Fellow ’90s music lovers, join me in feeling old today: Radiohead’s OK Computer is 20 this year, and Radiohead tickets will never again cost twelve quid. Writer Anwen Crawford was 15 when the late ’90s alt-rock masterpiece was released, and penned a lovely review-slash-analysis-slash-ode to this enduring album in Pitchfork.

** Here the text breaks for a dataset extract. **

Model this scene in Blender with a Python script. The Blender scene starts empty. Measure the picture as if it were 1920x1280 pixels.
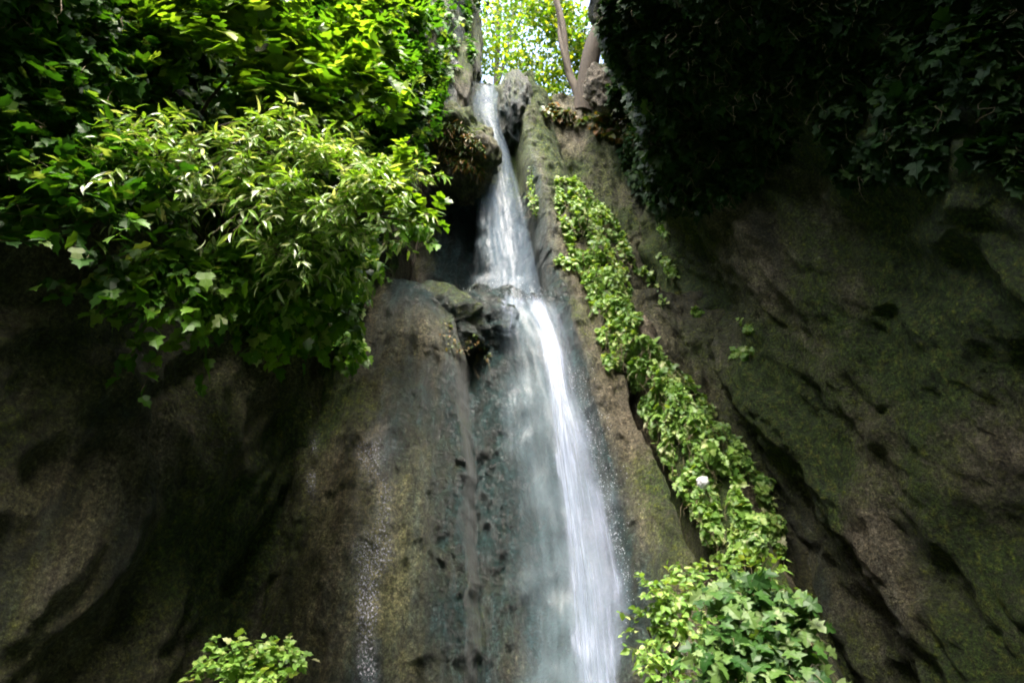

The standard gloss on OK Computer, both at the time of its release and in the 20 years since, has been to call it an album about technology. But it seemed clear even in 1997 that it was also—or more so—an album about infrastructure, both the physical infrastructure of “motorways and tramlines,” as Yorke hymned it on “Let Down,” and the more elusive, “soft” infrastructure of global logistics, surveillance, finance, and banking. All those painterly, semi-abstract sounds—guitars that ping and squawk and melt, the wavering Mellotron choir, the glockenspiel, the shimmering cymbals, the quarter-tone violins—create a sense of a world in which human beings are irretrievably tangled inside systems of our own making. There’s so much damn noise (and remember, OK Computer was made several years before Wi-Fi, smartphones, and social media turned us all into twitching, overloaded fools), and sometimes the excess is amusing. Surely no-one can take the prog-baroque gabber of “Paranoid Android” with an entirely straight face. But the laughter is several shades of bleak. Think you can escape all this? Get in the car and drive? The joke’s on you. Capitalism’s insatiable, undead spirit has always arrived at your destination in advance.